Por sua vez, os tribunais inferiores, diante do precedente, devem bem operar com a técnica da distinção (distinguishing), evitando aplicar o precedente em face de casos diversos. Tem-se, nesta dimensão, verdadeira unidade do direito federal, real dignidade das decisões da Corte, evitando-se a violação da segurança jurídica e da igualdade perante o direito. Como consequência, há tutela jurisdicional muito mais tempestiva e barata e maior chance de surgimento de acordos, evitando-se a litigiosidade diante da solução já expressa no precedente[3].
O STJ, a despeito da sua missão constitucional de dar unidade ao direito federal, hoje não tem condições adequadas para exercer funções proativas. Muitas vezes, por exercer função unicamente reativa, acaba assumindo a natureza de um terceiro grau de jurisdição. A técnica de seleção de recursos, voltada à individualização de questão jurídica relevante para a evolução e a transformação do direito, tem grande importância nas modernas Cortes Supremas, inclusive para que seus membros possam se dedicar às questões de real relevância. Além das supremas cortes norte-americana e inglesa, as cortes supremas da Alemanha e da Áustria utilizam tal técnica – ainda que de formas diferentes. Sabem estas Cortes que o emprego desta técnica nada tem a ver com diminuição de trabalho, mas com a necessidade de participarem do desenvolvimento do direito, assegurando a sua distribuição de modo isonômico.

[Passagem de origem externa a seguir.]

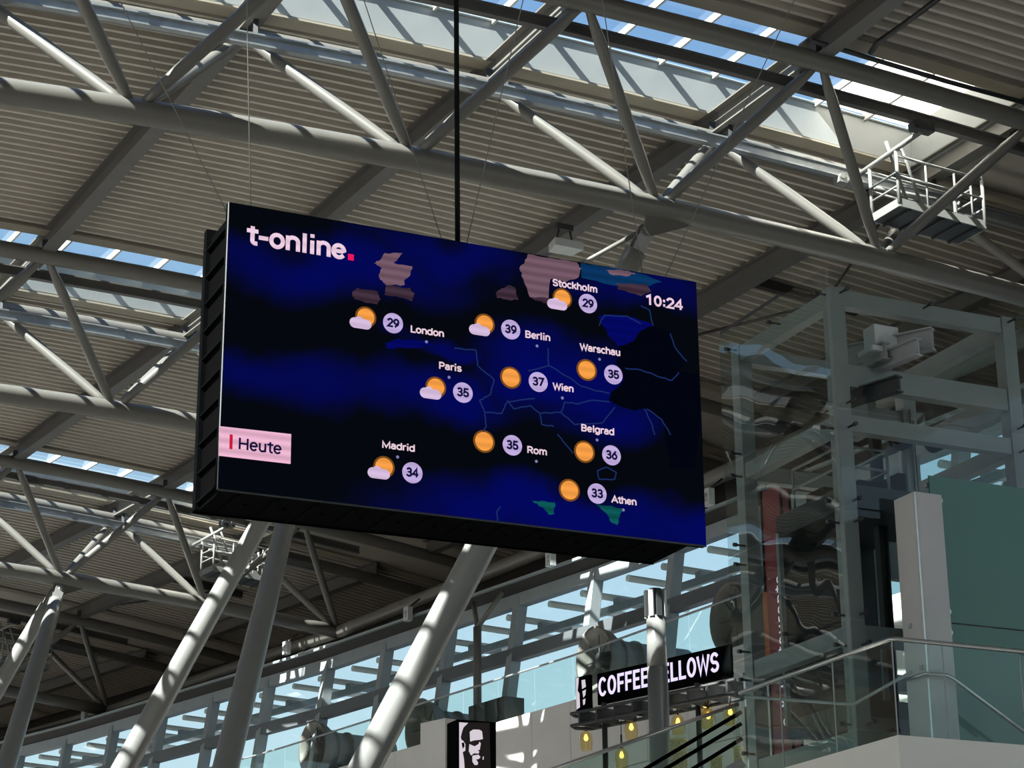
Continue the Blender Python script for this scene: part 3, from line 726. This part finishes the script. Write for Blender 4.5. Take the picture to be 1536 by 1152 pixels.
# ================================================================ gondolas on the maintenance rails
def gondola(i, k0, lab):
    E, A, B = fr(i); G = lambda k, b, z: pt(i, k, b, z)
    root = thing('maintenance_gondola', lab, 'gondola', G(k0, 0, 1.0), 'maintenance gondolas')
    for s in (1, -1):                                  # trolleys under both rails
        p = G(k0, s * 1.15, 2.06 if s == 1 else 2.16)
        mb = MB().box(p, A * .22, B * .1, Z * .07)
        for t in (-.15, .15): mb.tube([p + A * t - B * .12 + Z * .05, p + A * t + B * .12 + Z * .05], .06, 10)
        mb.build('trolley', 'char' if s == -1 else 'gond', root)
    MB().tube([G(k0, 1.3, 2.02), G(k0, -1.15, 2.10)], .05, 10).build('boom', 'gond', root)
    for kk in (k0, k0 + .42):
        MB().tube([G(kk, .42, 2.05), G(kk, .42, 1.0)], .035, 8).build('post', 'gond', root)
        MB().tube([G(kk, -.38, 2.05), G(kk, -.38, 1.0)], .035, 8).build('post', 'gond', root)
        for z in (1.35, 1.62): MB().tube([G(kk, .42, z), G(kk, -.38, z)], .022, 6).build('end_rail', 'gond', root)
    for kk in (k0 + .14, k0 + .28, k0 + .36): MB().tube([G(kk, -.38, 1.9), G(kk, -.38, 1.0)], .022, 6).build('post', 'gond', root)
    for b in (.42, -.38):
        for z in (1.55, 1.95): MB().tube([G(k0, b, z), G(k0 + .42, b, z)], .025, 6).build('side_rail', 'gond', root)
        a, c = G(k0, b, 1.02), G(k0 + .42, b, 1.02); MB().beam(a, c, .04, .16).build('kick_plate', 'gond', root)
    for kk in (k0, k0 + .42): MB().beam(G(kk, .42, 1.02), G(kk, -.38, 1.02), .04, .16).build('kick_plate', 'gond', root)
    mb = MB().prism([G(k0, .42, .94), G(k0 + .42, .42, .94), G(k0 + .42, -.38, .94), G(k0, -.38, .94)], Z * .03)
    for j in range(5): mb.beam(G(k0 + .05 + .08 * j, .42, .92), G(k0 + .05 + .08 * j, -.38, .92), .05, .04)
    mb.build('platform', 'char', root)
    mb = MB(); L0, L1 = G(k0 + .02, -.2, 2.3), G(k0 + .16, .1, 1.3)
    for o in (-.16, .16): mb.tube([L0 + A * o, L1 + A * o], .035, 8)
    for j in range(5): q = L0 + (L1 - L0) * (j + .5) / 5; mb.tube([q - A * .16, q + A * .16], .015, 6)
    mb.build('ladder', 'gond', root)
    mb = MB()
    mb.box(G(k0 + .36, 0, 1.15), A * .2, B * .14, Z * .14).tube([G(k0 + .3, -.3, 1.3), G(k0 + .42, .3, 1.75)], .03, 8).tube([G(k0 + .22, .3, 1.2), G(k0 + .4, -.2, 1.8)], .025, 8)
    mb.build('winch', 'gond', root)
    MB().tube([G(k0 + .1, .9, 1.95), G(k0 + .46, .7, 1.95)], .04, 8).build('cross_bar', 'gond', root)
gondola(0, 3.05, 'white railed maintenance gondola hanging under the skylight at upper right')
gondola(2, 3.0, 'small white gondola with ladder behind the columns under the screen')
gondola(3, 3.0, 'far white gondola behind the columns at the left edge')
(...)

É preciso que o sentido do direito federal tenha estabilidade e que os precedentes sejam criados e revogados apenas quando necessário em face da evolução da concepção geral do direito e da própria realidade social. Com isso a vida dos processos não ultrapassará, em regra, o segundo grau de jurisdição, priorizando-se a tempestividade da tutela jurisdicional, a economia de gastos financeiros e a racionalidade do serviço dos Tribunais e do próprio STJ, além de – e isto é mais importante – a coerência da ordem jurídica, a segurança e a igualdade perante o direito. Portanto, é muito importante a iniciativa do STJ, de proposta de emenda constitucional, dirigida a instituir técnica de seleção de recursos a partir do critério de “relevância da questão federal”.
Note-se que as três questões analisadas permitem o resgate do valor do juiz de primeiro grau, a racionalização da tarefa dos tribunais e que o STJ exerça a sua missão constitucional de dar unidade ao direito, estando todas intimamente relacionadas. São elas imprescindíveis para a racionalização do sistema judicial e para que o Poder Judiciário passe a exercer as funções que dele não podem ser subtraídas na contemporaneidade.
[1] Conforme proposta que fizemos em 1996, “Tutela antecipatória, julgamento antecipado e execução imediata da sentença”, São Paulo, Ed. RT, 1996.
[2] Conforme proposta que fizemos em 1996, Tutela antecipatória, julgamento antecipado e execução imediata da sentença, São Paulo, Ed. RT, 1996.
[3] Ver Luiz Guilherme Marinoni, Precedentes Obrigatórios, São Paulo, Ed. RT, 2010, 2a. ed.